They argued that Dhaka's engagement with India, China, and the United States reflects not a single alignment but a constantly shifting attempt to balance strategic demands with internal political needs.
These observations were shared during a session titled "Dancing with Giants: The Art of Small-State Survival", organised by the Centre for Governance Studies (CGS) as part of the three-day Bay of Bengal Conversation 2025 in Dhaka.
Speakers noted that since 2014, the ruling Awami League has strengthened ties with Beijing while maintaining close political and security cooperation with New Delhi, creating a layered, sometimes contradictory, foreign policy posture.
This complexity, they said, has become more pronounced as Bangladesh confronts sensitive issues such as the Rohingya crisis, the Teesta water dispute, and growing Western scrutiny over governance and democracy.
Against this backdrop, experts emphasised that Bangladesh must adopt a more coherent and interest-driven approach to preserve autonomy and credibility in an increasingly polarised global order.
The morning session on the second day featured a keynote by Parvez Karim Abbasi, Executive Director of CGS, who said Bangladesh's handling of the Rohingya crisis was heavily influenced by domestic political calculations ahead of the 2018 national election.
"Bangladesh's response to the Rohingya crisis illustrates how domestic politics can drive foreign policy," Abbasi said, noting that since August 2017 more than a million Rohingyas have fled Myanmar, forming one of the world's largest refugee populations.
With public sympathy high and opposition participation expected, the government internationalised the issue to bolster its legitimacy.
However, after the Awami League returned to power, Dhaka gradually retreated from Western-backed multilateral initiatives and instead leaned on the "good offices" of China and India, a shift Abbasi described as moving from balancing to bandwagoning.
The outcome, he added, was a stalled repatriation process and mounting criticism over ineffective diplomacy.
On the Teesta water dispute, Abbasi said Bangladesh initially hedged between Chinese and Indian proposals but eventually aligned with New Delhi, particularly after the 2024 election.
That reversal, he argued, halted progress, provoked domestic backlash, and signalled Dhaka's political dependence on India.

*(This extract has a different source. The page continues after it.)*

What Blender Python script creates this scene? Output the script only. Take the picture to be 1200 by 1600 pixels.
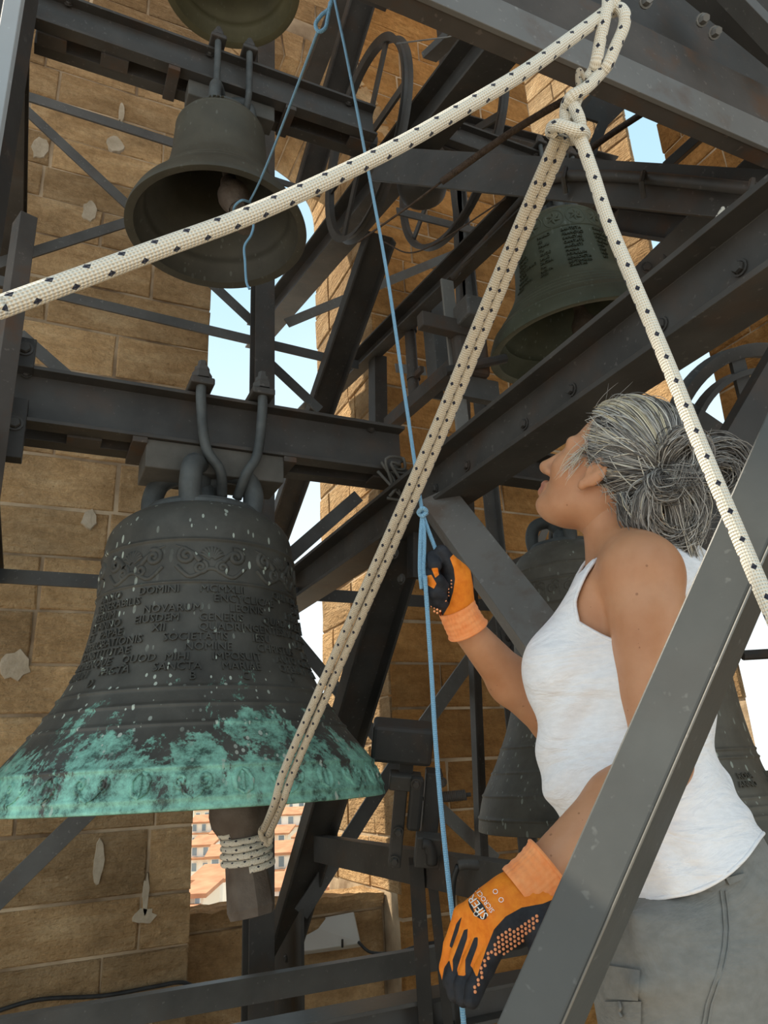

Turning to trade dynamics, he highlighted the structural imbalance in which Bangladesh exports overwhelmingly to Western markets while relying on China and India for most of its imports.
Pressure from RMG exporters - wary of sanctions and supply chain disruptions - pushed the government towards a neutral and pragmatic stance.
Speakers further observed that following the controversial elections of 2014, 2018, and 2024, Bangladesh has become increasingly reliant on India, China, and Russia, while ties with the US-led West have deteriorated over concerns about human rights and democratic governance.
The session was moderated by David Patrician of RTL Nord, Germany, and included participants from India, Nepal, Malaysia, Australia, and Germany.
Participants stressed that small South Asian states are navigating great-power rivalries through diplomacy, strategic delay, and tactical flexibility.
"For small states, collective action is crucial. You cannot negotiate with giants without proper preparation. Foreign policy has always been 'friendship to all, malice to none,' but for small states, it may now be 'interest in everybody, love to none.' Surrounded by giants, we should not think and act like dwarfs. Together, we can be a force," said Selim Jahan, Professorial Fellow at the BRAC Institute for Governance and Development.